Thursday, March 17, 2011

Scuba Diving in Cozume Mexico - overview

This post and then next few lower down in this blog are of my scuba diving trip in March 2011 to Cozumel Mexico. It is a beautiful island with a large reef just off the coast of the Yucatan peninsula.  I got my open water PADI scuba certification this fall in Massachusetts and had been thinking about a trip to the south this spring after we arrived in Southern Pines NC for the spring.  During our first breakfast in Aspen Snowmass this winter I met a Mexican couple who had built a dive hotel in Cozumel.  It seemed that fate was directing me so I contacted the Blue Angel Resort and made a reservation.  It turned out that the couple I had met in Aspen lived across the street from the hotel they had built and once owned and I met them again.




If you wondered what happened to the Maya, they are alive and well in Cozumel. 

My hotel and dive service, Blue Angel Resort, overlooks the Villa Blanca dive site near the town of San Miguel.  Each dive site listed usually has two portions, one is a wall that goes into the deep blue at over 1,000 feet and the other is closer to the shore with a bottom at 60 - 40 ft.  The wall portion has deep canyons going up the face and swim thoughts or small caves open at both ends.  It is like flying through a beautiful garden.  I did over 20 dives during my two week stay.

Wednesday, March 16, 2011

Scuba Diving in Cozume Mexico

I spent two weeks diving at the Blue Angel Resort and obtained my Open Water Advanced certification from PADI.  The views were fantastic and the staff very professional, especially my instructor Mathew Atkins.

Blue Angel pool and one of the dive boats

Carnival on Cozumel

Me on a deep dive

Blue Angel Restaurant

Transparent Shrimp on Coral

Wednesday, March 9, 2011

Diving Progress

I have done about 16 dives to this point in a week and a half. During this trip I have taken the PADI avvanced open water course from the Blue Angel resident instructor, Mathew.
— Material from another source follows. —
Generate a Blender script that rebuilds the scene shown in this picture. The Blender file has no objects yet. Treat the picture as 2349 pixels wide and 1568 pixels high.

This course has included lessons on buoyancy (some very useful stuff), deep diving to 100 feet, fish identification, underwater navigation and tonight night diving. In addition I have done a number of boat dives. These dives include two tanks. In the first dive we usually go deeper than the second. The deeper you go the less time you have on the dive and the more nitrogen accumulates in your blood. The second dive after a wait on the boat to partually degas, have a fruit lunch and rest, is at a shallower depth to give one more dive time and continue the degassing process.


I use a dive computer that is like a fat wristwatch that monitors your time and depth to ensure you don't stay down too long. It also monitors your ascent rate to ensure you don't go up too fast. The dives we do don't require a decompression step but we always hold at 15 ft. For 3 minutes as a safety factor.

I have seen many very beautiful and colorful fish as well as some really big spiny lobsters. Many of the reefs raise like pillars out of the ocean floor with numerous caves, arches, short swim-throughs and large crevasses one can swim up along the reef wall. This is especially true at the ledge which descends over 1,000 ft. Into a dark blue abyss. It is at times like flying through a forest or being in the movie Avitar.





Thursday, March 3, 2011

More from Cozumel - Underwater Navigation Class

This morning I studied for my course and this afternoon I did the underwater navigation segment. I learned that I do 28 kicks in 100 feet, to navigate by bottom features and to measure distance by walking along the bottom on my hands and counting the hand strides ( also 28 per 100 feet). Tomorrow I do a deep water dive and follow that with a fish identification dive. More studying.





Wednesday, March 2, 2011

March 2nd scuba diving in Cozumel

More from my Scuba vacation in Cozumel at the Blue Angel Resort
Today I did two dives in the morning one at Las Palmas ref and a second at Paradise reef. It is amazing how many very colorful fish are here. We saw one large shark and a Morey eel. Many of the fish were unfamiliar to me. I am getting more confident. The bottom was sandy at about 40 feet with corals rising about 20 feet from the sea floor. Our dive master took us through tight channels between close reefs with fish on either side. We also went under arches of coral and short tunnels. There were four of us on these dives, a photographer from Quebec and a mother an college age daughter. Dominique made me a friend on Facebook so that we can see the video of the dive he uploaded.

I didn't have any lessons today but will have two tomorrow. One is on underwater navigation and the other is a night dive. I am getting tired of studying but am learning a number of new techniques.